Hace unos meses al interior del Palacio se hablaba y discutía. Ahora, con o sin mascarilla, se grita, vuelan las descalificaciones adornadas de insultos, escupitajos y puntapiés por debajo de la mesa. Menudean las pullas, las acusaciones de traición y Su Majestad, en medio de la ensordecedora trifulca, con características de estampida general, se acuerda del día que su papá lo llevó al Club de Equitación a andar a caballo.
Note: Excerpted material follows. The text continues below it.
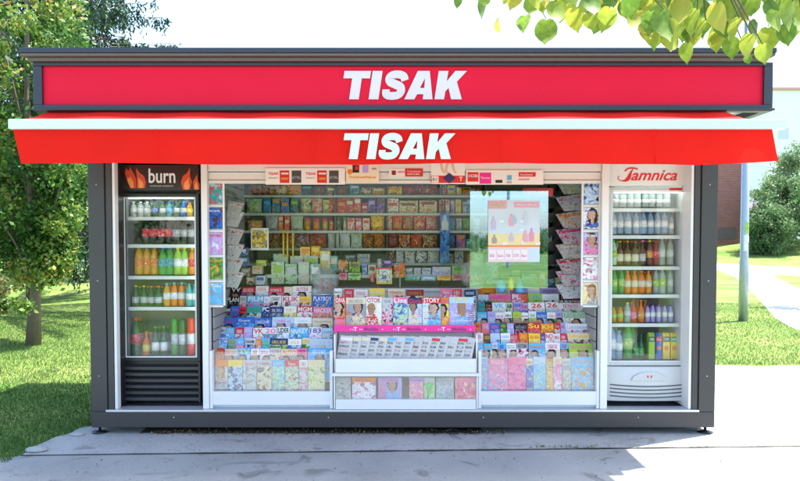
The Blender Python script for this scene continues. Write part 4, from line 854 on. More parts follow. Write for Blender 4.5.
# sweet globes
CLR = mat('clear plastic globe', (.75,.8,.82), .08, var=.02, clear=.78)
for px, py, rp, cs, nm in ((325.5, 281, 13.5, ('orange','red','sky_blue'), 'orange and red sweets left of centre'), (474, 274, 14.5, ('pink','white','red'), 'pink wrapped sweets right of centre')):
    Y = .66; x, z = at(px, py, Y); r = rp*(Y-YC)/F
    t = empty('sweet_globe', (x, Y, z-r)); tag(t, 'clear round plastic globe of %s' % nm, 'sweet globe', 'sweet globes on the counter')
    b = MB(); b.lathe([(max(.001, r*math.sin(a)), r-r*math.cos(a)) for a in np.linspace(.12, 3.02, 14)], 20); b.build('globe', CLR, t, smooth=True)
    b = MB()
    for i in range(70):
        a, q, rr_ = random.uniform(0,6.28), random.uniform(-1,.1), r*.8*random.random()**.4; p = Vector((math.cos(a)*math.sqrt(1-q*q), math.sin(a)*math.sqrt(1-q*q), q))*rr_+Vector((0,0,r)); s = .011
        d = Vector((random.uniform(-1,1),random.uniform(-1,1),random.uniform(-1,1))).normalized()*s*1.3; b.tube([p-d*.9, p-d*.4, p+d*.4, p+d*.9], [s*.7,s*.3+s*.3,s*.6,s*.7], 6, i % 3)
    b.build('sweets', [pm(c) for c in cs], t)
    b = MB(); b.lathe([(r*.5,0),(r*.55,.012)], 16); b.build('base', WHITE, t)
for k, (px, c, sh) in enumerate(((501,'sky_blue','egg'),(511,'yellow','egg'),(520,'sky_blue','cone'))):
    Y = .62; x, z0 = at(px, 292, Y); z1 = Z(279, Y); h = z1-z0; r = .045 if k != 1 else .03
    prof = [(r*.6,0),(r,h*.3),(r*.9,h*.6),(r*.5,h*.9),(r*.1,h)] if sh == 'egg' else [(r,0),(r*.8,h*.3),(r*.2,h),(r*.05,h*1.05)]
    b = MB(); b.lathe(prof, 16); o = b.build('toy', mat('toy '+c, tuple(min(1,q*1.2) for q in PAL[c]), .3), smooth=True); o.location = (x, Y, z0+(.02 if k==1 else 0))
    tag(o, ['sky blue egg shaped toy right of the pink sweet globe','small yellow egg shaped toy between the two blue toys','sky blue cone shaped toy right of the yellow egg'][k], 'toy', 'plastic toys above the right rack')

# ------------------------------------------------------------------ banners under the awning and poster on the pane
def panel(name, x0, x1, y0, y1, Y, m, label, cat, group=None, parent=None):
    xa, z0 = at(x0, y1, Y); xb, z1 = at(x1, y0, Y); b = MB(); b.box(-(xb-xa)/2, (xb-xa)/2, 0, .004, 0, z1-z0); o = b.build(name, m); o.location = ((xa+xb)/2, Y, z0)
    if label: tag(o, label, cat, group)
    return o, xb-xa, z1-z0
def patch(o, W_, H_, u0, u1, v0, v1, m, d=.002, name='printed_patch'):
    b = MB(); b.box((u0-.5)*W_, (u1-.5)*W_, -d, -.0002, v0*H_, v1*H_); return b.build(name, m, o)
PW_ = mat('white banner', (.76,.75,.74), .5, var=.02)
o, W_, H_ = panel('banner', 265.5, 345, 168, 184.5, .04, PW_, 'white strip banner with red and grey squares hanging under the lintel on the left', 'banner')
for k in range(2):
    q = k*.47
    link('lettering', text_mesh('TISAK', pm('red'), .022, .09, .01), o, (W_*(.10+q-.5), -.001, H_*.58)); link('lettering', glyphs(.08, .01, 8, pm('grey'), 3), o, (W_*(.1+q-.5), -.001, H_*.36))
    patch(o, W_, H_, .18+q, .30+q, .1, .85, pm('red')); patch(o, W_, H_, .20+q, .285+q, .3, .42, pm('amber'), .003); patch(o, W_, H_, .20+q, .29+q, .62, .72, pm('white'), .003)
    patch(o, W_, H_, .33+q, .45+q, .1, .85, mat('dark slate print', (.05,.06,.07), .4)); link('lettering', glyphs(.09, .02, 7, pm('silver'), 2), o, (W_*(.39+q-.5), -.003, H_*.35))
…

En la soledad de su Palacio, ya no se mira al espejo veneciano del salón. Ni siquiera al del baño, pues se afeita de memoria. Teme horrorizarse si comprueba su aspecto exangüe, a causa de noches de insomnio, donde ahora las ojeras le alcanzan los pómulos. Debido a esta realidad, más bien irrealidad, piensa abdicar. Mil veces se lo ha comunicado a su almohada. ¿Se lo permitirán quienes sostienen su reinado? Como aún no terminan de enriquecerse, mientras saquean las arcas reales, le exigen mantenerse en el poder. ¡Majestad, aún nos queda el raspado de la olla! Cuando ocurra la auténtica abdicación y la fecha se empieza a escribir en los muros de la historia, donde siempre se expresa la verdad, no quedará en el granero real, ni un grano de trigo. El plebiscito, donde el apruebo vencerá en forma rotunda, le señalará el camino del adiós.